• _Recorded data_:

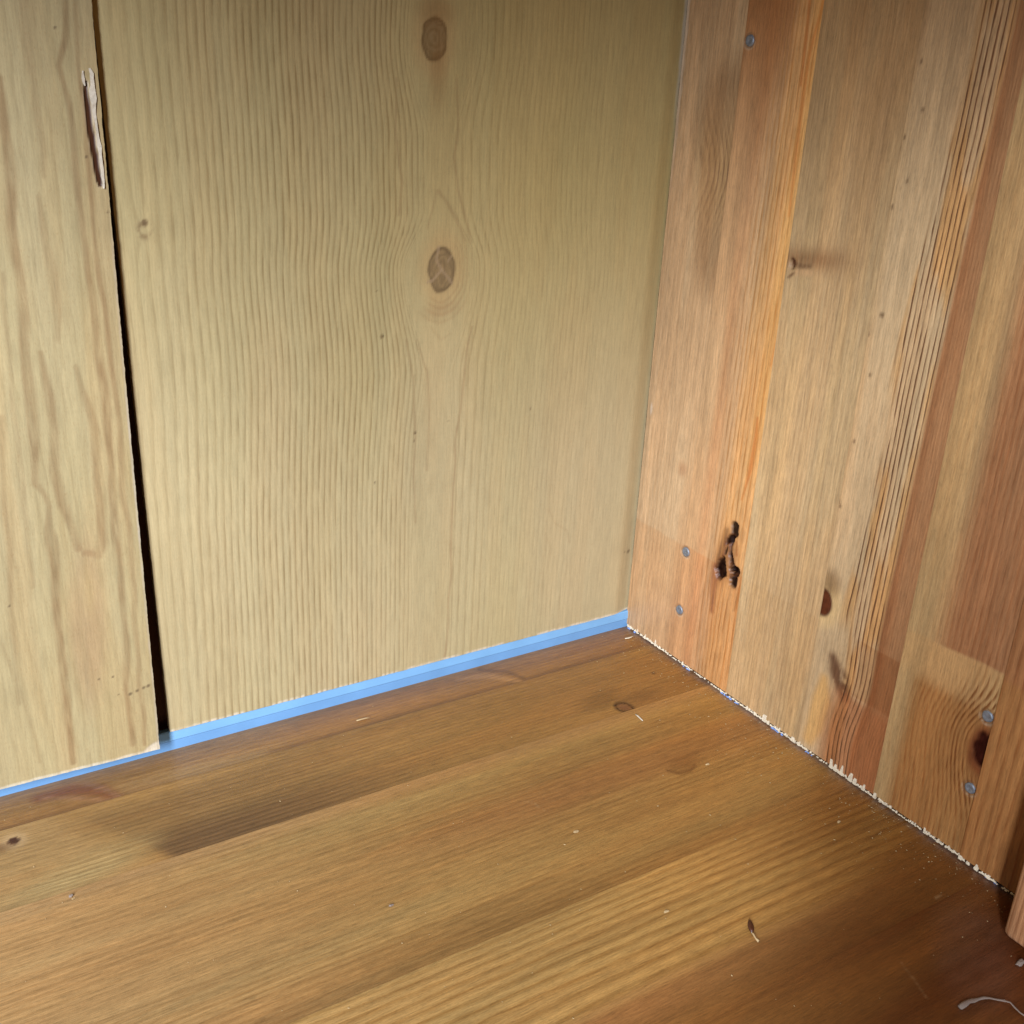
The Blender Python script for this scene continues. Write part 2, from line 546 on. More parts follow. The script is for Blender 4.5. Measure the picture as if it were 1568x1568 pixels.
def f_left(u, v):
    f = Fld(u, v, rgb(202, 191, 156))
    s = u + 0.02 * v + (fbm(u, v, 30, 90, 61) - .5) * 8
    f.G = cum(s, [(-500, .2), (-200, .22)])
    f.A = .14 + .3 * fbm(u, v, 18, 60, 62)
    f.S = .3
    f.S = np.zeros(u.shape) + .3
    f.C *= (1 + (fbm(u, v, 16, 120, 63) - .5)[..., None] * np.array([.07, .08, .16]))
    f.L = f.C * np.array([.74, .69, .62])
    br = np.array(rgb(168, 148, 116))
    W = [
        ([(-269.5,299.7,1.6),(-269.9,287.9,1.8),(-272.4,279.8,1.5),(-271.1,267.6,1.6),(-270.9,252.9,1.8),(-270.9,239.9,2.2),(-270.3,224.4,1.8),(-269.4,206.0,1.8),(-268.9,187.0,2),(-268.4,167.3,2.6),(-268.9,147.0,2.2),(-268.9,120.5,2.2),(-269.4,92.8,2),(-270.4,64.1,2.2),(-271.0,40.1,2.2),(-271.3,15.1,2)], .75),
        ([(-265.8,300.0,1.2),(-265.7,284.1,1.2),(-266.3,269.8,1),(-266.3,237.7,1.4),(-266.2,215.1,1.6),(-265.3,196.3,1.4),(-264.7,176.8,1.6),(-264.6,156.7,1.6),(-264.5,130.5,1.6),(-264.9,103.2,1.8),(-265.4,74.7,1.8),(-265.8,44.8,1.6),(-266.3,13.5,1.2)], .7),
        ([(-291.4,275.1,2.4),(-292.3,261.0,2.8),(-292.6,244.4,3.6),(-293.0,227.3,3.6),(-293.5,211.9,3),(-293.4,198.3,2.4),(-293.3,184.4,2.6),(-293.9,167.7,3.4),(-294.5,150.5,3.2),(-295.3,135.4,2.4),(-292.6,130.3,1.6),(-291.7,125.7,1.6),(-293.6,116.8,2.2),(-293.4,106.1,3.6),(-293.9,92.5,3),(-294.7,75.9,2.6),(-294.9,55.7,2.6),(-295.0,31.7,2.4),(-295.4,13.3,2)], .8),
        ([(-288.5,183.9,1.2),(-287.9,169.4,2.4),(-287.7,154.6,2.6),(-288.4,139.5,2.2),(-287.0,126.2,2.6),(-285.3,115.3,2.2),(-284.3,106.5,2)], .75),
        ([(-277.1,178.0,1),(-275.1,165.5,2),(-274.0,152.8,3),(-274.1,137.3,2.6),(-274.4,118.7,3),(-274.5,107.8,3.6),(-276.9,102.8,3),(-282.1,104.4,2)], .7),
        ([(-280.6,279.5,1),(-281.5,267.3,1.4),(-281.6,254.9,2),(-281.5,244.4,1.2)], .45),
        ([(-283.5,237.9,1),(-283.2,229.2,2.2),(-282.5,215.9,3.5),(-282.2,202.2,3),(-282.8,188.2,1.6)], .5),
        ([(-298.9,212.2,1.4),(-299.5,189.6,1.6),(-300.6,166.0,1.4),(-300.9,141.4,1.6),(-300.5,120.7,1.6),(-301.3,94.1,1.2)], .4),
        ([(-305.0,161.7,1.6),(-306.2,137.2,1.4),(-308.0,111.6,1.6),(-309.9,79.5,1.4),(-312.0,45.8,1.4)], .4),
        ([(-281.6,298.9,2.6),(-281.3,287.3,3),(-281.2,277.4,1.5)], .35),
        ([(-315.5,75.3,1),(-309.7,45.1,1.2),(-308.0,17.4,1)], .3),
    ]
    m0 = np.zeros(u.shape)
    for pts, a in W:
        pts = [(p[0] + .5 * math.sin(p[1] * .13), p[1], p[2]) for p in pts]
        d, wd = seg_d(u + (vnoise(u, v, 5, 14, 64) - .5) * 1.6, v, pts)
        mm = (1 - sm(wd * .25, wd * .75 + .5, d)) * a
        m0 = np.maximum(m0, mm * (.6 + .7 * vnoise(u, v, 1.3, 7, 65)))
    f.C = mixc(f.C, br, m0)
    f.A *= 1 - .6 * m0
    # the broad greyish flame below where two growth lines meet
    fl = blob(u, v, (-283.5,73.1), 6.5, 34, -4, .5) * .55
    f.C = mixc(f.C, rgb(190, 166, 138), fl)
    f.C = mixc(f.C, rgb(206, 190, 152), blob(u, v, (-282.0,88.5), 2.6, 9, -4, .7) * .7)
    # dark specks in a row near the bottom right corner
    for (p, r) in [((-262.7,40.8), .8), ((-264.6,40.4), .7), ((-267.3,39.7), .7), ((-270.1,38.9), .8), ((-274.7,39.9), .4), ((-276.2,48.5), .5), ((-281.6,48.8), .5), ((-266.8,250.7), .5), ((-272.8,291.3), .5), ((-261.3,232.0), .5), ((-310.5,88.0), .5)]:
        f.C = mixc(f.C, rgb(92, 76, 66), blob(u, v, p, r, r * .8, 30, .6) * .75)
    # foil chipped white along the cut edges
    ed = -260.6 - u
    e = 1 - sm(.0, .45, ed - vnoise(v, v, 3.0, 9, 66) * .4 - .1)
    f.C = mixc(f.C, rgb(214, 212, 212), e * sm(240, 200, v) * (.15 + .7 * fbm(v, u, 9, 9, 67)))
    e = 1 - sm(.1, .9, v - 9.6 - vnoise(u, v, 2.5, 9, 68) * .6)
    f.C = mixc(f.C, rgb(240, 238, 228), e * .85)
    ch = blob(u, v, (-261.5, 9.0), 6.5, 4.2, 20, .2)
    ch = ch * sm(.25, .5, fbm(u, v, 3.2, 3.2, 69) + .18)
    f.C = mixc(f.C, rgb(244, 242, 236), ch * .85)
    f.H = -ch * .25
    # torn strip: foil gone, brown hardboard showing
    d, wd = seg_d(u, v, TEAR)
    tr = 1 - sm(-.15, .15, d - wd * .5)
    rim = np.exp(-((d - wd * .5 - .25) / .28) ** 2) * (.5 + .6 * vnoise(u, v, 1.5, 3, 70))
    f.C = mixc(f.C, rgb(226, 216, 196), rim * .8)
    f.C = mixc(f.C, rgb(86, 56, 40) * (.7 + .6 * vnoise(u, v, .9, 9, 71))[..., None], tr)
    f.A *= 1 - np.maximum(tr, rim)
    f.H -= tr * .9
    f.H += left_bow(u, v)
    return f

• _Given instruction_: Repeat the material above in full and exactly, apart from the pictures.

• _Response to the task_:
The Blender Python script for this scene continues. Write part 2, from line 546 on. More parts follow. The script is for Blender 4.5. Measure the picture as if it were 1568x1568 pixels.
def f_left(u, v):
    f = Fld(u, v, rgb(202, 191, 156))
    s = u + 0.02 * v + (fbm(u, v, 30, 90, 61) - .5) * 8
    f.G = cum(s, [(-500, .2), (-200, .22)])
    f.A = .14 + .3 * fbm(u, v, 18, 60, 62)
    f.S = .3
    f.S = np.zeros(u.shape) + .3
    f.C *= (1 + (fbm(u, v, 16, 120, 63) - .5)[..., None] * np.array([.07, .08, .16]))
    f.L = f.C * np.array([.74, .69, .62])
    br = np.array(rgb(168, 148, 116))
    W = [
        ([(-269.5,299.7,1.6),(-269.9,287.9,1.8),(-272.4,279.8,1.5),(-271.1,267.6,1.6),(-270.9,252.9,1.8),(-270.9,239.9,2.2),(-270.3,224.4,1.8),(-269.4,206.0,1.8),(-268.9,187.0,2),(-268.4,167.3,2.6),(-268.9,147.0,2.2),(-268.9,120.5,2.2),(-269.4,92.8,2),(-270.4,64.1,2.2),(-271.0,40.1,2.2),(-271.3,15.1,2)], .75),
        ([(-265.8,300.0,1.2),(-265.7,284.1,1.2),(-266.3,269.8,1),(-266.3,237.7,1.4),(-266.2,215.1,1.6),(-265.3,196.3,1.4),(-264.7,176.8,1.6),(-264.6,156.7,1.6),(-264.5,130.5,1.6),(-264.9,103.2,1.8),(-265.4,74.7,1.8),(-265.8,44.8,1.6),(-266.3,13.5,1.2)], .7),
        ([(-291.4,275.1,2.4),(-292.3,261.0,2.8),(-292.6,244.4,3.6),(-293.0,227.3,3.6),(-293.5,211.9,3),(-293.4,198.3,2.4),(-293.3,184.4,2.6),(-293.9,167.7,3.4),(-294.5,150.5,3.2),(-295.3,135.4,2.4),(-292.6,130.3,1.6),(-291.7,125.7,1.6),(-293.6,116.8,2.2),(-293.4,106.1,3.6),(-293.9,92.5,3),(-294.7,75.9,2.6),(-294.9,55.7,2.6),(-295.0,31.7,2.4),(-295.4,13.3,2)], .8),
        ([(-288.5,183.9,1.2),(-287.9,169.4,2.4),(-287.7,154.6,2.6),(-288.4,139.5,2.2),(-287.0,126.2,2.6),(-285.3,115.3,2.2),(-284.3,106.5,2)], .75),
        ([(-277.1,178.0,1),(-275.1,165.5,2),(-274.0,152.8,3),(-274.1,137.3,2.6),(-274.4,118.7,3),(-274.5,107.8,3.6),(-276.9,102.8,3),(-282.1,104.4,2)], .7),
        ([(-280.6,279.5,1),(-281.5,267.3,1.4),(-281.6,254.9,2),(-281.5,244.4,1.2)], .45),
        ([(-283.5,237.9,1),(-283.2,229.2,2.2),(-282.5,215.9,3.5),(-282.2,202.2,3),(-282.8,188.2,1.6)], .5),
        ([(-298.9,212.2,1.4),(-299.5,189.6,1.6),(-300.6,166.0,1.4),(-300.9,141.4,1.6),(-300.5,120.7,1.6),(-301.3,94.1,1.2)], .4),
        ([(-305.0,161.7,1.6),(-306.2,137.2,1.4),(-308.0,111.6,1.6),(-309.9,79.5,1.4),(-312.0,45.8,1.4)], .4),
        ([(-281.6,298.9,2.6),(-281.3,287.3,3),(-281.2,277.4,1.5)], .35),
        ([(-315.5,75.3,1),(-309.7,45.1,1.2),(-308.0,17.4,1)], .3),
    ]
    m0 = np.zeros(u.shape)
    for pts, a in W:
        pts = [(p[0] + .5 * math.sin(p[1] * .13), p[1], p[2]) for p in pts]
        d, wd = seg_d(u + (vnoise(u, v, 5, 14, 64) - .5) * 1.6, v, pts)
        mm = (1 - sm(wd * .25, wd * .75 + .5, d)) * a
        m0 = np.maximum(m0, mm * (.6 + .7 * vnoise(u, v, 1.3, 7, 65)))
    f.C = mixc(f.C, br, m0)
    f.A *= 1 - .6 * m0
    # the broad greyish flame below where two growth lines meet
    fl = blob(u, v, (-283.5,73.1), 6.5, 34, -4, .5) * .55
    f.C = mixc(f.C, rgb(190, 166, 138), fl)
    f.C = mixc(f.C, rgb(206, 190, 152), blob(u, v, (-282.0,88.5), 2.6, 9, -4, .7) * .7)
    # dark specks in a row near the bottom right corner
    for (p, r) in [((-262.7,40.8), .8), ((-264.6,40.4), .7), ((-267.3,39.7), .7), ((-270.1,38.9), .8), ((-274.7,39.9), .4), ((-276.2,48.5), .5), ((-281.6,48.8), .5), ((-266.8,250.7), .5), ((-272.8,291.3), .5), ((-261.3,232.0), .5), ((-310.5,88.0), .5)]:
        f.C = mixc(f.C, rgb(92, 76, 66), blob(u, v, p, r, r * .8, 30, .6) * .75)
    # foil chipped white along the cut edges
    ed = -260.6 - u
    e = 1 - sm(.0, .45, ed - vnoise(v, v, 3.0, 9, 66) * .4 - .1)
    f.C = mixc(f.C, rgb(214, 212, 212), e * sm(240, 200, v) * (.15 + .7 * fbm(v, u, 9, 9, 67)))
    e = 1 - sm(.1, .9, v - 9.6 - vnoise(u, v, 2.5, 9, 68) * .6)
    f.C = mixc(f.C, rgb(240, 238, 228), e * .85)
    ch = blob(u, v, (-261.5, 9.0), 6.5, 4.2, 20, .2)
    ch = ch * sm(.25, .5, fbm(u, v, 3.2, 3.2, 69) + .18)
    f.C = mixc(f.C, rgb(244, 242, 236), ch * .85)
    f.H = -ch * .25
    # torn strip: foil gone, brown hardboard showing
    d, wd = seg_d(u, v, TEAR)
    tr = 1 - sm(-.15, .15, d - wd * .5)
    rim = np.exp(-((d - wd * .5 - .25) / .28) ** 2) * (.5 + .6 * vnoise(u, v, 1.5, 3, 70))
    f.C = mixc(f.C, rgb(226, 216, 196), rim * .8)
    f.C = mixc(f.C, rgb(86, 56, 40) * (.7 + .6 * vnoise(u, v, .9, 9, 71))[..., None], tr)
    f.A *= 1 - np.maximum(tr, rim)
    f.H -= tr * .9
    f.H += left_bow(u, v)
    return f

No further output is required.